MRR Growth Analysis

21 May, 2018

In this we’ll analyze the components that make up MRR and find which segments are growing and shrinking the most quickly. We’ll gather all subscription MRR values from the past 90 days.

First thing’s first, let’s collect the data we need. We’ll grab the data from this Look.

# get mrr data
mrr <- get_look(4476)

Now that we have the data, we can do some light tidying

# rename columns
colnames(mrr) <- c('date', 'gateway', 'simplified_plan_id', 'billing_interval', 'mrr', 'subscriptions')

# set date as date
mrr$date <- as.Date(mrr$date, format = '%Y-%m-%d')

# replace billing intervals
mrr$billing_interval <- as.character(mrr$billing_interval)
mrr <- mrr %>% 
  mutate(billing_interval = gsub('Annual', 'year', billing_interval)) %>% 
  mutate(billing_interval = gsub('Monthly', 'month', billing_interval)) %>% 
  mutate(billing_interval = gsub('Quarterly', 'year', billing_interval)) %>% 
  mutate(billing_interval = gsub('Yearly', 'year', billing_interval))

Now we can do a bit of exploratory analysis.

Exploratory Plots

Let’s quickly plot total MRR over time to get a sense of how things have been going in the past few months.

Now let’s visualize MRR for each segment. Each segment will be defined as the combination of the simplified plan ID, the billing interval, and the gateway.

# define segments
mrr <- mrr %>% 
  mutate(segment = paste(gateway, simplified_plan_id, billing_interval, sep = "_"))

This is a useful plot to see. We can easily identify the segments of MRR that are growing well and others that are struggling a bit. We can do better by fitting a model to this data and sorting the segments by how quickly or slowly they have been growing.

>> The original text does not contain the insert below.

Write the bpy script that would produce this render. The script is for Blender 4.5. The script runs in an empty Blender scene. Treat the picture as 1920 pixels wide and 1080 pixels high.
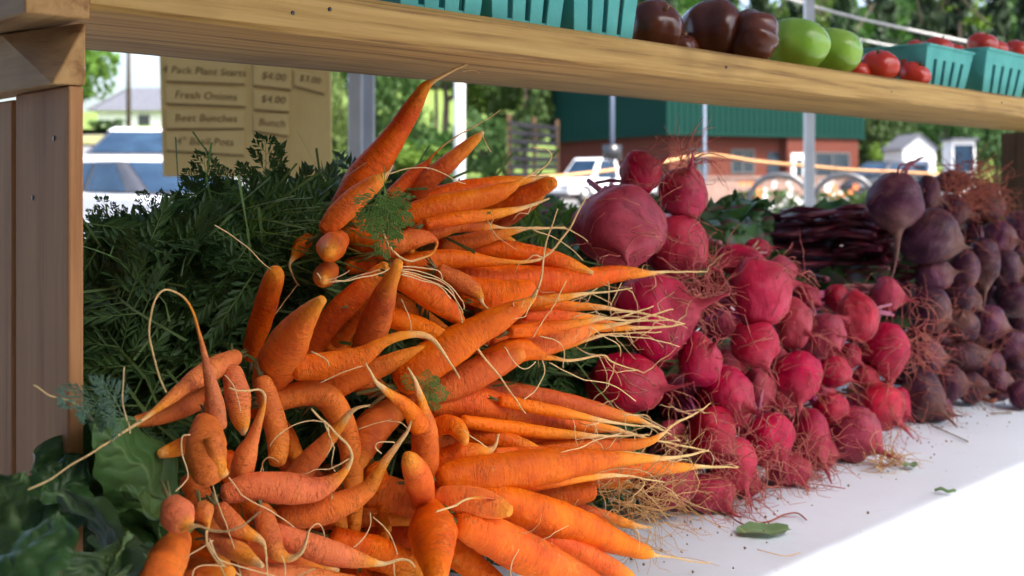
import bpy, math, random
import numpy as np
from mathutils import Vector, noise, Matrix

# ------------------------------------------------------------------ camera, world, sun, exposure
scene = bpy.context.scene
F, CX, HY, CZ, TZ = 1900.0, 960.0, 335.0, 1.04, 0.75     # focal length (px of 1920), horizon row, eye height, table height
cam_d = bpy.data.cameras.new("camera")
cam = bpy.data.objects.new("camera", cam_d)
scene.collection.objects.link(cam)
scene.camera = cam
cam.location = (0, 0, CZ)
cam.rotation_euler = (math.radians(90), 0, 0)
cam_d.sensor_width = 36.0
cam_d.lens = F / 1920 * 36
cam_d.shift_y = -(540 - HY) / 1920
cam_d.clip_start = 0.02
cam_d.clip_end = 1000
cam_d.dof.use_dof = True
cam_d.dof.focus_distance = 0.63
cam_d.dof.aperture_fstop = 11.0

SUN_AZ = math.atan2(0.32, -0.38)       # clockwise from +Y
SUN_EL = math.radians(58)
w = bpy.data.worlds.new("World")
scene.world = w
w.use_nodes = True
nt = w.node_tree
sky = nt.nodes.new("ShaderNodeTexSky")
sky.sky_type = 'NISHITA'
sky.sun_disc = False
sky.sun_elevation = SUN_EL
sky.sun_rotation = SUN_AZ
sky.air_density = 1.0
sky.dust_density = 5.0
bg = nt.nodes["Background"]
bg.inputs["Strength"].default_value = 0.15
nt.links.new(sky.outputs[0], bg.inputs[0])

sun_d = bpy.data.lights.new("sun", 'SUN')
sun_d.energy = 2.4
sun_d.angle = math.radians(0.9)
sun_d.color = (1.0, 0.97, 0.92)
sun = bpy.data.objects.new("sun", sun_d)
scene.collection.objects.link(sun)
SV = Vector((math.sin(SUN_AZ) * math.cos(SUN_EL), math.cos(SUN_AZ) * math.cos(SUN_EL), math.sin(SUN_EL)))
sun.rotation_euler = SV.to_track_quat('Z', 'Y').to_euler()

vs = scene.view_settings
vs.view_transform = 'Standard'
vs.look = 'None'
vs.gamma = 1.0
vs.exposure = 1.85
scene.cycles.max_bounces = 8
scene.cycles.diffuse_bounces = 5
scene.cycles.transmission_bounces = 4
scene.cycles.use_denoising = True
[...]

Modeling Growth Coefficients

Now let’s fit linear models to the segments so that we can get growth coefficients for each.

# get the year
by_segment <- mrr %>% 
  filter(gateway != 'Manual') %>% 
  group_by(date, segment) %>% 
  summarise(total_mrr = sum(mrr, na.rm = TRUE)) %>% 
  mutate(year = year(date) + yday(date) / 365) %>% 
  ungroup()

# create logistic regression model
mod <- ~ lm(total_mrr ~ year, .)

# calculate growth rates for each user (this might take a while)
slopes <- by_segment %>%
  nest(-segment) %>%
  mutate(model = map(data, mod)) %>%
  unnest(map(model, tidy)) %>%
  filter(term == "year") %>%
  arrange(desc(estimate))

Great, now we can plot the MRR values by segment, ordering them by the growth coefficients.

These charts depict total MRR by segment and are ordered by quickest to slowest growth. We can see that MRR from annual Awesome/Pro plans are growing the most quickly, followed by monthly and annual Business MRR coming from Stripe.

Unfortunately, Reply MRR has contracted a bit, and monthly Awesome/Pro MRR from Apple has declined quite a bit. MRR from Android has remained roughly constant.

Looking Ahead

I would love to hear about how useful this type of analysis is. If it does seem useful, I will build a Shiny app so that anyone can run this analysis at any time. Thanks!